I often hear people claim that there is research that proves that astrology is a bunch of nonsense, but I have never actually had anyone quote specific research articles. It would be interesting to see what type of research and in what area of astrology these papers supposedly examine. If anyone can point to specific research (other than Gauquelin) I would love to read it.

By the way, sorry but um, homeopahty IS hogwash.

Nighty night!

Anonymous said...

Astrology to me resembles music - another way of generating (creating?) meaningful links between events, of perceiving a meaningful and 'living' flow to life - its not a question of 'is it true?' but rather 'do you want to dance to it?' - and, like Yeats (?) said in a poem - is it possible to separate the dancer from the dance?

Kuhn wrote about how paradigm changes cannot be explained by any rational process (that is, any rational process which is subject to the rules of rationality within that given paradigm) and even Hume showed how inductive reasoning is itself irrational (i.e. cannot be logically justified). I agree, conventional notions of scientific rationality are too simplistic and narrow to be able to coherently and honestly accommodate alternative worldviews such as that of astrology.

Re Lamarckian evolution and sudden evolutionary change - do you think this may be related to Sheldrake and his ideas of morphic resonance?

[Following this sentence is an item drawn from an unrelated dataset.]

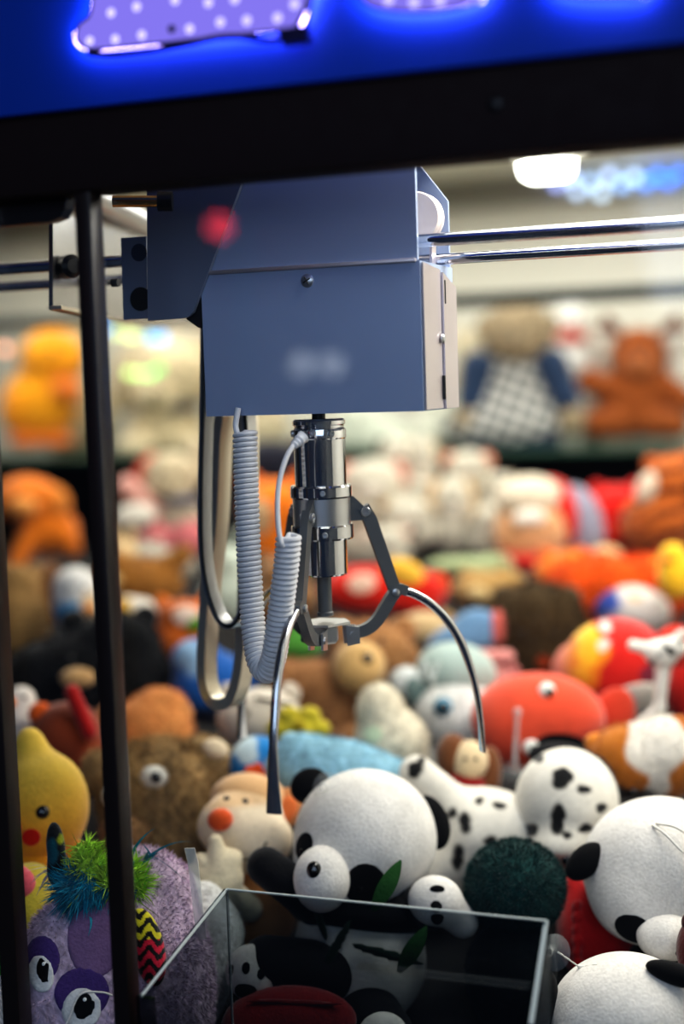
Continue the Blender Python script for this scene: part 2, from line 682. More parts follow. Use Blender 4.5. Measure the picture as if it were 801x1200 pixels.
# posts of the door frame
for nm, px, w in (('trim_2', 125.5, 0.0135), ('trim_3', -7, 0.0155)):
    p = PY(px, 700, YG)
    struct(MB().box(p.x - w / 2, p.x + w / 2, YG - 0.009, YG + 0.009, 0.72, zb + 0.001, 0.0015).build(nm, M_POST, smooth=True))
# lower-left gasket corner under the header
c0 = PY(-40, 236, YG + .024); c1 = PY(75, 262, YG + .024)
pts = [PY(-60, 230, YG + .012), PY(78, 222, YG + .012), PY(76, 244, YG + .012), PY(71, 255, YG + .012), PY(58, 260, YG + .012), PY(-60, 270, YG + .012)]
struct(MB().prism(pts, (0, 0.012, 0)).build('trim_4', M_BLACKP))
pa = PY(113, 300, YG).x
g = MB().box(pa, XR, YG + .010, YG + .013, 0.72, zb, 0)
struct(g.build('window_1', GL))
pb = PY(-60, 300, YG).x
struct(MB().box(pb, PY(107, 300, YG).x, YG + .010, YG + .013, 0.72, zb, 0).build('window_2', GL))
scr = PY(580, 122, YG - .012)
sc_ = MB().lathe(scr, [(0.0045, 0), (0.0045, .0012), (0.003, .0022), (0.0003, .0024)], 20, Vector((0, -1, 0))).build('screw', M_BLACKP, beam, smooth=True)

# pile deck, walls, ceiling of the cabinet
DY0, DZ0, DY1, DZ1 = 0.95, CAM.z - 0.60, 2.15, CAM.z - 0.29
struct(MB().prism([(XL, DY0, DZ0), (XL, DY1, DZ1), (XL, YB, DZ1), (XL, YB, DZ1 - .03), (XL, DY1, DZ1 - .03), (XL, DY0, DZ0 - .03)], (XR - XL, 0, 0)).build('floor', M_DECK))
ZSH = Z(640, 523, 2.30)                        # shelf height
ZTOP = CAM.z + 0.36
struct(MB().box(XL, XR, YB, YB + .02, DZ1 - .03, ZSH, 0).build('wall_back_lower', M_DARKWALL))
struct(MB().box(XL, XR, YB, YB + .02, ZSH, ZTOP, 0).build('wall_back', M_PANELW))
struct(MB().box(XL - .02, XL, YG, YB, DZ0 - .05, ZTOP, 0).build('wall_left', M_DARKWALL))
struct(MB().box(XR, XR + .02, YG, YB, DZ0 - .05, ZTOP, 0).build('wall_right', M_PANELW))
struct(MB().box(XL, XR, YG + .02, YB, ZTOP, ZTOP + .02, 0).build('ceiling', M_PANELW))
# glass shelf in two lengths, dark rail above it
SHY0 = 2.20
M_SHELF = solid('green_edged_glass', (44, 74, 62), 0.12, spec=0.6)
for a, b, lab in ((PY(505, 520, SHY0).x, XR, 'green edged glass shelf on the right, holding the plaid bear and brown reindeer'),
                  (XL, PY(498, 520, SHY0).x, 'glass shelf on the left and centre, holding the yellow orange duck and cream dog')):
    o = MB().box(a + .002, b - .002, SHY0, YB - .001, ZSH - .008, ZSH, 0.001).build('glass_shelf', M_SHELF)
    tag(o, lab, 'shelf')
ra = PY(535, 352, 2.15); rb = PY(801, 340, 2.15)
o = MB().box(XL + .01, XR - .01, 2.14, 2.165, (ra.z + rb.z) / 2 - .011, (ra.z + rb.z) / 2 + .010, .002).build('trim_5', solid('grey_green_rail', (26, 36, 36), 0.4, 0.1))
struct(o)
# added band on the back wall top, its grey stands for shadow
struct(MB().box(XL, XR, YB - .05, YB - .001, Z(600, 238, YB - .05), ZTOP, .004).build('trim_6', solid('shade_grey_band', (150, 148, 138), 0.6)))

# ceiling lamp
lp = PY(641, 193, 1.95)
L0 = thing('ceiling_lamp', 'bright white rounded ceiling lamp beyond the header at upper right', 'lamp', (lp.x, lp.y, lp.z))
MB().box(lp.x - .05, lp.x + .05, lp.y - .02, lp.y + .03, lp.z + .012, ZTOP, .01).build('housing', M_PANELW, L0)
MB().box(lp.x - .033, lp.x + .033, lp.y - .03, lp.y + .02, lp.z - .019, lp.z + .019, .012).build('diffuser', glow('lamp_glow', (255, 252, 240), 16), L0, smooth=True)

# ------------------------------------------------------------------ illuminated marquee
YM = YG - 0.02
z0 = Z(400, 93, YM)
b_ = (PY(400, 93, YM))
M0 = thing('marquee_sign', 'blue illuminated sign panel with lit lilac letters above the header', 'sign', (b_.x, YM, z0))
MB().box(XL, XR, YM, YM + .016, z0, z0 + 0.26, 0.001).build('panel', solid('cobalt_blue_sign_face', (6, 62, 165), 0.6, spec=.2, bump=0.05), M0)
mblue = glow('lilac_letter_face', (150, 136, 255), 0.75)
mback = glow('violet_back_light', (170, 150, 255), 26.0)
mled = glow('letter_diode', (205, 195, 255), 1.25)
mrim = solid('navy_letter_edge', (22, 20, 70), 0.3)


def letter(outline, led_px, cable, name='letter', label=None):
    YL = YM - 0.011
    pts = bez([PY(x, y, YL) for x, y in outline] + [PY(*outline[0], YL)], 5)[:-1]
    lt = MB().prism(pts, (0, 0.003, 0)).build(name, mblue, M0)
    if label: lt['label'] = label
    cx = sum(x for x, y in outline) / len(outline); cy = sum(y for x, y in outline) / len(outline)
    back = bez([PY(cx + (x - cx) * 1.02, cy + (y - cy) * 1.04, YL + .0045) for x, y in outline] + [PY(cx + (outline[0][0] - cx) * 1.02, cy + (outline[0][1] - cy) * 1.04, YL + .0045)], 5)[:-1]
    MB().prism(back, (0, 0.002, 0)).build('back_light', mback, lt)
    MB().tube(pts + [pts[0]], 0.0011, 6).build('edge_band', mrim, lt, smooth=True)
    for x, y in led_px:
        q = PY(x, y, YL)
        MB().sphere(q, 0.0032, 12, (1, .3, 1)).build('diode', mled, lt, smooth=True)
    if cable:
        MB().tube(bez([PY(x, y, YL - .003) for x, y in cable], 6), 0.0021, 8).build('cable', mrim, lt, smooth=True)
    return lt


la = letter([(89, 38), (93, 28), (103, 20), (107, 8), (108, -10), (112, -60), (230, -95), (375, -60), (366, -12), (357, 12), (350, 28), (338, 36), (310, 38), (270, 42), (232, 46), (190, 51), (150, 55), (115, 58), (98, 56), (90, 48)],
            [(105, 48), (135, 46), (166, 41), (222, 34), (258, 26), (289, 24), (325, 21), (244, 3), (275, -1), (345, 5), (160, 8), (130, 15), (205, 0)],
            [(103, 62), (130, 64), (170, 60), (215, 52), (255, 44), (285, 43), (310, 47), (328, 46)], label='large lit lilac letter with wavy lower edge and dark cable')
cbx = [PY(324, 34, YM - .018), PY(358, 29, YM - .018), PY(360, 48, YM - .018), PY(330, 52, YM - .018)]
MB().prism(cbx, (0, .008, 0)).build('cable_joint', mrim, la)
MB().tube(bez([PY(345, 36, YM - .014), PY(356, 16, YM - .014), PY(366, -12, YM - .014)], 5), .0013, 8).build('lead_wire', mrim, la, smooth=True)
MB().tube(bez([PY(357, 38, YM - .014), PY(362, 14, YM - .014), PY(368, -12, YM - .014)], 5), .0013, 8).build('lead_wire', mrim, la, smooth=True)
MB().sphere(PY(201, 34, YM - .0125), .0028, 12, (1, .5, 1)).build('screw', M_BLACKP, la, smooth=True)
letter([(424, 0), (432, 6), (446, 11), (470, 14), (500, 14), (530, 10), (552, 4), (566, -6), (575, -60), (500, -95), (418, -60), (419, -14)],
       [(455, 0), (485, 3), (515, 1)], None, label='lit lilac letter with rounded lower edge, middle of the sign')
letter([(648, -9), (670, -5), (700, -3), (730, -4), (757, -9), (765, -60), (700, -90), (640, -60)], [], None, label='lit letter at the right of the sign, only its glow low in view')

# ------------------------------------------------------------------ gantry: rails and carriage
YF = P(368, 400, 1.125).y                     # front face of the motor housing
xl, xr = PY(238.5, 410, YF).x, PY(494, 395, YF).x
zl0, zl1 = Z(368, 485, YF), Z(366, 313, YF)
YBK = PX(531, 400, xr).y
YR1, YR2 = YF + .020, YF + .068
for y, px, py, r, lab in ((YR1, 650, 271.5, .0051, 'chrome guide rail, front one of the pair holding the claw carriage'),
                          (YR2, 650, 295.5, .0046, 'thinner chrome guide rail behind the front one')):
    zc = Z(px, py, y)
    o = MB().lathe((XL + .02, y, zc), [(r, 0), (r, XR - XL - .04)], 28, Vector((1, 0, 0))).build('guide_rail', M_CHROME, smooth=True)
    tag(o, lab, 'rail', 'chrome guide rails')

K = thing('claw_carriage', 'slate grey metal motor housing riding on chrome rails above the claw', 'carriage', ((xl + xr) / 2, (YF + YBK) / 2, zl0))
# lower housing with a chamfered right edge
ch = PX(515, 400, xr).y
xs = xr
pl = [(xl, YF), (xs, YF), (xs + .0006, ch), (xs + .0004, YBK), (xl, YBK)]
lower = MB().prism([(x, y, zl0) for x, y in pl], (0, 0, zl1 - zl0)).build('lower_housing', M_HOUS, K)
# right side cover plate, screw, slots
sp = MB().prism([(xs + .0007, YF + .002, zl0 + .001), (xs + .0007, ch, zl0 + .001), (xs + .0007, ch, zl1 - .004), (xs + .0007, YF + .002, zl1 - .001)], (.0012, 0, 0)).build('side_cover', M_ALU, K)
sp2 = MB().prism([(xs + .0016, ch + .002, zl0 + .0005), (xs + .0016, YBK, zl0 + .0005), (xs + .0016, YBK, zl1 - .016), (xs + .0016, ch + .002, zl1 - .006)], (.002, 0, 0)).build('side_cover', M_ALU, K)
for py_a, py_b in ((328, 356), (440, 468)):
    a = PX(518.5, py_a, xs + .002); b = PX(518.5, py_b, xs + .002)
    MB().box(xs + .001, xs + .0042, a.y - .0012, a.y + .0012, b.z, a.z, .0005).build('slot', M_BLACKP, sp2)
q = PX(518.5, 397, xs + .0035)
MB().lathe((xs + .003, q.y, q.z), [(.004, 0), (.004, .001), (.0028, .0022), (.0005, .0026)], 20, Vector((1, 0, 0))).build('screw', M_STEEL, K, smooth=True)
q = PY(360, 329, YF)
sw = MB().lathe(q, [(.0052, 0), (.0052, .001), (.0042, .0018), (.0004, .0024)], 24, Vector((0, -1, 0))).build('screw', M_STEEL, K, smooth=True)
cr = MB()
for a in (0.5, 0.5 + math.pi / 2):
    v = Vector((math.cos(a), 0, math.sin(a))) * .0033
    cr.tube([q + Vector((0, -.0022, 0)) - v, q + Vector((0, -.0022, 0)) + v], .0006, 6)
cr.build('screw_cross', M_BLACKP, sw)
# seam lip
MB().box(xl, xr - .003, YF - .0022, YF + .004, zl1 - .0012, zl1 + .0022, .0008).build('seam_lip', M_ALU, K, smooth=True)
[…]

Crossword puzzles are easier to solve the day after they are published because more people have alread solved them and the solution is 'resonating' in the morphic field? Fascinating idea.

12th H

Barry Goddard said...

OK, so astrology isn't hogwash but homeopathy is. Presumably this is based on empirical observation. Have you also done research on other stuff e.g. palmistry, crystal healing, tarot, flower esences, cabbala? Perhaps you could also say which of them are for real and which are nonsense?

Barry Goddard said...

12thHarmonic: Yes, I reckon Lamarckian evolution and Sheldrake's morphic fields probably resonate somewhere.

What I reckon is that there is the outer, material, scientific explanation to things, and an 'inner' one involving consciousness and subjectivity. They are parallel, and can't be separated, and resonate with each other, but work very differently.

So that, for example, certain aspects of our behaviour may be completely explained by chemical pathways in the brain. You don't need consciousness or anything else. And I think it's the same with evolution. There probably is a full explanation on the material level, that we don't know yet. But that doesn't mean there isn't also a consciousness-based, morphic field type explanation that is also true and more philosophically satisfying but which is not amenable to the scientific method. The inner, subjective side of things - what it is like to have an experience - is, I think, outside the remit of science. It can only approach things from the outside. But the 2 approaches can resonate, and need to.

Matthew The Astrologer said...

1) As for homeopathy, please refer to the article "13 Things That Don't Make Sense" on the New Scientist web site. I don't know homeopathy that well... but whatever it is, there IS something to it.
2) Science didn't isolate the mechanism of how aspirin works until the 1990s. Does that mean it only cured headaches because it was a placebo BEFORE then?